--- Data segment ---

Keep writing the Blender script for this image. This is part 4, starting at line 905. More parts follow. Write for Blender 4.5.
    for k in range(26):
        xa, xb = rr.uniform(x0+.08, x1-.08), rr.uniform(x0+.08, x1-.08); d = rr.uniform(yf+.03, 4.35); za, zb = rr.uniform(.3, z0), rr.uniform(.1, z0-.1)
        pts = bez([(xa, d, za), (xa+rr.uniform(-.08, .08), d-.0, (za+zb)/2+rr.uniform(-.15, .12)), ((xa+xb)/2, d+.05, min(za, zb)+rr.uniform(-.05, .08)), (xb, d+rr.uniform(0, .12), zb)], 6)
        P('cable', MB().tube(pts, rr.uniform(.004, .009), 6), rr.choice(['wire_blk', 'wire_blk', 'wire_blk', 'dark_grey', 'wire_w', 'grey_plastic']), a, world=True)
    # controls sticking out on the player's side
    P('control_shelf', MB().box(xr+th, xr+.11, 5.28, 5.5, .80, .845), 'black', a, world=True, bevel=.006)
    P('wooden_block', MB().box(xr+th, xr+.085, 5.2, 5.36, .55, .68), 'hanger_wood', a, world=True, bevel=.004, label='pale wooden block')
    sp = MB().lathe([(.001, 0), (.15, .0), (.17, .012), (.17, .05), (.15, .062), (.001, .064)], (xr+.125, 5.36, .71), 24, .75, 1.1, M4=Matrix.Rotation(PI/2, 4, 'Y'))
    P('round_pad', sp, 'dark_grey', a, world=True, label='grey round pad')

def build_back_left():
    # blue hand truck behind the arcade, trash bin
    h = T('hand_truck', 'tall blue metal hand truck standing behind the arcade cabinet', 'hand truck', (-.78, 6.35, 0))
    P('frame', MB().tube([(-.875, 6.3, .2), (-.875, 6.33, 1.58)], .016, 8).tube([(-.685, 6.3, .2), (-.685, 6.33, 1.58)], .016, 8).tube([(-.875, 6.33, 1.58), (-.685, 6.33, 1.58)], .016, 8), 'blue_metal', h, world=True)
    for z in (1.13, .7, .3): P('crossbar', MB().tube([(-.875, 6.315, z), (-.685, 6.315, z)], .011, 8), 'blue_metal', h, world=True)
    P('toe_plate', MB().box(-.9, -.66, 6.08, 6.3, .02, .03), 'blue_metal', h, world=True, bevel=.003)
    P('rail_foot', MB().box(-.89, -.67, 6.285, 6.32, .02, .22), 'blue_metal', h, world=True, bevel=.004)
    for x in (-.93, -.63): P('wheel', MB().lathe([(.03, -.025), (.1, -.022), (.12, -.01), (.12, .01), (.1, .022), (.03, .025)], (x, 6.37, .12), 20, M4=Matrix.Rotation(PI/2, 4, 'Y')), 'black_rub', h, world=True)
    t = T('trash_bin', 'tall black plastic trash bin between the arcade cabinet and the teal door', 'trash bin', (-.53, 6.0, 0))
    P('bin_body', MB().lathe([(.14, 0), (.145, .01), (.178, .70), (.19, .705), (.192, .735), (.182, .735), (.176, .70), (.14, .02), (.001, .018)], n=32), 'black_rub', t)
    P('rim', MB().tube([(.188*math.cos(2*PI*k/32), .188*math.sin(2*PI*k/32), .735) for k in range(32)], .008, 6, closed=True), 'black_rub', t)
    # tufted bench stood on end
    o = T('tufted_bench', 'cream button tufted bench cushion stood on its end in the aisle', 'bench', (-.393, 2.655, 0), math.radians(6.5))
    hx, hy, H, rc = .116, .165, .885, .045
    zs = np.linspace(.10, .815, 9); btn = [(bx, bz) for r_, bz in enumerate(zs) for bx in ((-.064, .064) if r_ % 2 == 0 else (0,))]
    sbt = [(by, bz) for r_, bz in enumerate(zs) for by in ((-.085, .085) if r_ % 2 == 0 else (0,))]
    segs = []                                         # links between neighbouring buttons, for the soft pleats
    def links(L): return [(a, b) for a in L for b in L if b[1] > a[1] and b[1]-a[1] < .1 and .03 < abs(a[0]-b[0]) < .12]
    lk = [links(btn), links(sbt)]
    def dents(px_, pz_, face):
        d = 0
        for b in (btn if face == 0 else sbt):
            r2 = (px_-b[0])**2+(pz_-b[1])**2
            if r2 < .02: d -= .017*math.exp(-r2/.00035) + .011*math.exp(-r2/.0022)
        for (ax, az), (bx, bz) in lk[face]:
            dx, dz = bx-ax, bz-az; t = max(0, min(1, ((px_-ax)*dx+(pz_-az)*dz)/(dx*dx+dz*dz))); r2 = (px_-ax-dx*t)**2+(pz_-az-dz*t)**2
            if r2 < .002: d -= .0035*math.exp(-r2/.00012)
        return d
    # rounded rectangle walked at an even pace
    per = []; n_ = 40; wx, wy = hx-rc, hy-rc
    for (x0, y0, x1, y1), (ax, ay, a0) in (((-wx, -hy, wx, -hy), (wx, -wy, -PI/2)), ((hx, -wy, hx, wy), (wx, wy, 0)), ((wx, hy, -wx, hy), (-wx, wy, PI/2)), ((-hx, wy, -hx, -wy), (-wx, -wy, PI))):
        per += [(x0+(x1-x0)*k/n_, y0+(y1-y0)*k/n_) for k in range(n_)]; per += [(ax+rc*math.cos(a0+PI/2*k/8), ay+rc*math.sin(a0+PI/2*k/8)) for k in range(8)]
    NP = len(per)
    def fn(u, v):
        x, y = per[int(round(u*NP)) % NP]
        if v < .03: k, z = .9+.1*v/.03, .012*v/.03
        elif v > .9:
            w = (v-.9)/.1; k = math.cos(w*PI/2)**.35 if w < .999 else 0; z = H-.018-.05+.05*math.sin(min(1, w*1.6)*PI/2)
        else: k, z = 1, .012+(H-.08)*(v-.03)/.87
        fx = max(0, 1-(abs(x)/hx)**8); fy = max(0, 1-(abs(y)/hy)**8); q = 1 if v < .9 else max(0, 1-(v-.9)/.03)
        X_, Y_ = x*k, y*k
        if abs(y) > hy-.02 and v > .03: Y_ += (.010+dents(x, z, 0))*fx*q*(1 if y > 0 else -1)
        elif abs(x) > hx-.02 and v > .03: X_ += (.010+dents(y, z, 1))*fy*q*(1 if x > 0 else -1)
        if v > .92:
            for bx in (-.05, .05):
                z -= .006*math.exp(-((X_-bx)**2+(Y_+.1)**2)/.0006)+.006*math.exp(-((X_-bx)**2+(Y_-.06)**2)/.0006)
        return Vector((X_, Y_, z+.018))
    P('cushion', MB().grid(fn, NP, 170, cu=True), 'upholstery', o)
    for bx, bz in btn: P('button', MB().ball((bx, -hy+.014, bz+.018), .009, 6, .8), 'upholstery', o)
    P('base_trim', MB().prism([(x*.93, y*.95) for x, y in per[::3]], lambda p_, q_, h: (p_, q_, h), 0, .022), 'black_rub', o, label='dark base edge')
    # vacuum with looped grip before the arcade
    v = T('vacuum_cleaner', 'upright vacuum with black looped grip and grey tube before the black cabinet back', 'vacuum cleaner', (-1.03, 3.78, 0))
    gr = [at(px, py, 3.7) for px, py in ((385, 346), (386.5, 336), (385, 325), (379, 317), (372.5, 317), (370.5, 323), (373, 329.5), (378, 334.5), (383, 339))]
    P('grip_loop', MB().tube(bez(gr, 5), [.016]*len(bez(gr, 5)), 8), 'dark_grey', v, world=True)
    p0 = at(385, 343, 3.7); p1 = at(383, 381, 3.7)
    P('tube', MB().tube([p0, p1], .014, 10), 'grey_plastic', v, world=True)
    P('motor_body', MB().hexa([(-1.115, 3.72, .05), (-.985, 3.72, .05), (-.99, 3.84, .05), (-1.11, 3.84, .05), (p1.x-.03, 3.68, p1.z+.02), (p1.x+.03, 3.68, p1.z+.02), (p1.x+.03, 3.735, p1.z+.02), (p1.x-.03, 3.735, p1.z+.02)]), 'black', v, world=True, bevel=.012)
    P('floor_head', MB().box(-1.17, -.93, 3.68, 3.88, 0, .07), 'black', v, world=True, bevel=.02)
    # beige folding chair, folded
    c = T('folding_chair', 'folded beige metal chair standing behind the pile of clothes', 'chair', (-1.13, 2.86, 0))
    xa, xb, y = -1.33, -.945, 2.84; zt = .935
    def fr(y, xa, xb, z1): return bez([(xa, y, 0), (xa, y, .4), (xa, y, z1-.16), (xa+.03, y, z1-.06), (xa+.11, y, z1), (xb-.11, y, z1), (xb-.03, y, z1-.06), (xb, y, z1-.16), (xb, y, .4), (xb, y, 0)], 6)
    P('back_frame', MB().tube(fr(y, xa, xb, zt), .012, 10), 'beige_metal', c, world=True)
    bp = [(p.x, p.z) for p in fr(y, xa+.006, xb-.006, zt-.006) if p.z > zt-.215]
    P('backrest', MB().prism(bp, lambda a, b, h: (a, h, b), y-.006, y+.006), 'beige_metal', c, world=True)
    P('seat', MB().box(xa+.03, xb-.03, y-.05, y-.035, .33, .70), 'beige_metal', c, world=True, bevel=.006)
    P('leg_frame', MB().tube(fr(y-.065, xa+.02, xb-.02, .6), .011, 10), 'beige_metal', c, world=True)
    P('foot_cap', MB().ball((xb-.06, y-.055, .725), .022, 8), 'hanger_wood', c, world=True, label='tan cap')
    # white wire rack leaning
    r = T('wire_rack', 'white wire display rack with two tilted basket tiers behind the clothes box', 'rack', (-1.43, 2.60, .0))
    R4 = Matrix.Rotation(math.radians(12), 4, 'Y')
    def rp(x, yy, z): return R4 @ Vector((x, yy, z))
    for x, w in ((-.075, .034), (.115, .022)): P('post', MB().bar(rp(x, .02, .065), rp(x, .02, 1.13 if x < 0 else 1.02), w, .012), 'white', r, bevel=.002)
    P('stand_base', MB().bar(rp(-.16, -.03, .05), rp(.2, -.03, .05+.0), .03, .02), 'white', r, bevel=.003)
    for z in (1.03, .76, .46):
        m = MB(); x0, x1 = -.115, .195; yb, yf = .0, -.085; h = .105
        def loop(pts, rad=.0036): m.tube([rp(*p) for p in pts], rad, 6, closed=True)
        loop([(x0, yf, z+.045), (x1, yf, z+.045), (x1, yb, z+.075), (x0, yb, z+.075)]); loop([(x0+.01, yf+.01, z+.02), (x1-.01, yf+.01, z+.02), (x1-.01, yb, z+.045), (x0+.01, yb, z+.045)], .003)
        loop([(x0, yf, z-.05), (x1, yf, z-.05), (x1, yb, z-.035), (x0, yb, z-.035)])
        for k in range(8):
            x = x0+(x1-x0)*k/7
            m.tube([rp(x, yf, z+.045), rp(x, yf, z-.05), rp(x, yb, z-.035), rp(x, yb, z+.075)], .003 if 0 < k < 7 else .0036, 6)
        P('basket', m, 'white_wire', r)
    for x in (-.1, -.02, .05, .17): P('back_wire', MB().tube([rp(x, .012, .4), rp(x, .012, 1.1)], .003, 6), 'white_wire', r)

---

• **What the task asks**:
Using the data above, restate word for word the lines from its opening line through the line that contains "P('round_pad', sp, 'dark_grey', a, world=True, label='grey", and no more.

• **Answer to this exercise**:
Keep writing the Blender script for this image. This is part 4, starting at line 905. More parts follow. Write for Blender 4.5.
    for k in range(26):
        xa, xb = rr.uniform(x0+.08, x1-.08), rr.uniform(x0+.08, x1-.08); d = rr.uniform(yf+.03, 4.35); za, zb = rr.uniform(.3, z0), rr.uniform(.1, z0-.1)
        pts = bez([(xa, d, za), (xa+rr.uniform(-.08, .08), d-.0, (za+zb)/2+rr.uniform(-.15, .12)), ((xa+xb)/2, d+.05, min(za, zb)+rr.uniform(-.05, .08)), (xb, d+rr.uniform(0, .12), zb)], 6)
        P('cable', MB().tube(pts, rr.uniform(.004, .009), 6), rr.choice(['wire_blk', 'wire_blk', 'wire_blk', 'dark_grey', 'wire_w', 'grey_plastic']), a, world=True)
    # controls sticking out on the player's side
    P('control_shelf', MB().box(xr+th, xr+.11, 5.28, 5.5, .80, .845), 'black', a, world=True, bevel=.006)
    P('wooden_block', MB().box(xr+th, xr+.085, 5.2, 5.36, .55, .68), 'hanger_wood', a, world=True, bevel=.004, label='pale wooden block')
    sp = MB().lathe([(.001, 0), (.15, .0), (.17, .012), (.17, .05), (.15, .062), (.001, .064)], (xr+.125, 5.36, .71), 24, .75, 1.1, M4=Matrix.Rotation(PI/2, 4, 'Y'))
    P('round_pad', sp, 'dark_grey', a, world=True, label='grey round pad')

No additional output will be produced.